Volkswagen, by their own admission, have seasoned the GTi to deliver more impact nearer the middle of the spectrum to accommodate a larger helping of practical, rather than outright, performance.

In other words, they are trying to appeal to more ‘sensible’ people like you and me (?) who want a bit of fun but don’t feel the pull to be constantly testing its flat-out dynamics.

How did I feel about that? Initially, a bit disappointed. What is the point of calling a car ‘GTi’ if it doesn’t push boundaries? It didn’t have me wide-eyed with wonder or excitement like the ST had only a few hours previously. That’s something you’d surely expect of a car starting around €32,000? (Yes, it is mad money but I’ve already said that about the slightly less expensive ST – so I won’t burden you again).

I just could not get excited about it the way I had with the ST. I kept looking for that ‘spark’ and either I missed it or it wasn’t there.

Yet different flavours filtered through as I made further acquaintance. For a start, I much prefer the look of the GTi. And while I may not be in a majority with that opinion, there is no arguing against the Polo having a more substantial feel and profile than the Fiesta. I could not get over the space in the cabin.
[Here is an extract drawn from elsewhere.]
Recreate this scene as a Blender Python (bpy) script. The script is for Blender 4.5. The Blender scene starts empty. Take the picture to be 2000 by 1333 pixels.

I think it is also better set up to distance you from road ruts and noise. It felt more accomplished in, and capable of, ironing out the bumps and humps. Against that, the ST felt intrinsically more direct. But since I first drove the ‘basic’ Polo this time last year, I’ve been impressed with every version I’ve tested. I’ve particularly noted how solid it has always felt; it is a big, strong supermini with an excellent chassis. One that, in this case, has been tweaked and enhanced for ‘hot-hatch’ endeavours.

The question is: should such a ‘hot hatch’ be more audaciously tuned?

Here’s my (sort-of) ironic answer. If I were testing it straight after a saloon or SUV and not a rival, I’d probably accept its level of ‘heat’ as reflecting an attempt by Volkswagen to embrace a wider audience with the promise of good fun.

I’d probably praise them for sensibly recognising the everyday practicalities of owning a car like this.

But after being really excited by the Fiesta shortly before the GTi drive, I concluded I’d have to make a ‘hot-hatch all-or-nothing’ decision. So the ST takes the kudos. It’s a really ‘hot’ hatch. Which just goes to show you that eaten bread may not always be soon forgotten if it makes enough of an impression in the first place to keep it fresh in your memory.

Facts & Figures

Volkswagen Polo GTi 2.0TSi. 5dr, 200hp, €280 road tax. Price: €36,024. Range starts: €32,395 (delivery/related charges extra).

Standard spec includes Adaptive Cruise Control, 17ins alloys, voice control, 8ins ‘Composition Media’ (six speakers), front fogs, cornering lights, forward collision warning, ‘electronic differential lock’ XDS.

Options: technology upgrade, two-zone climatronic, 18ins wheels.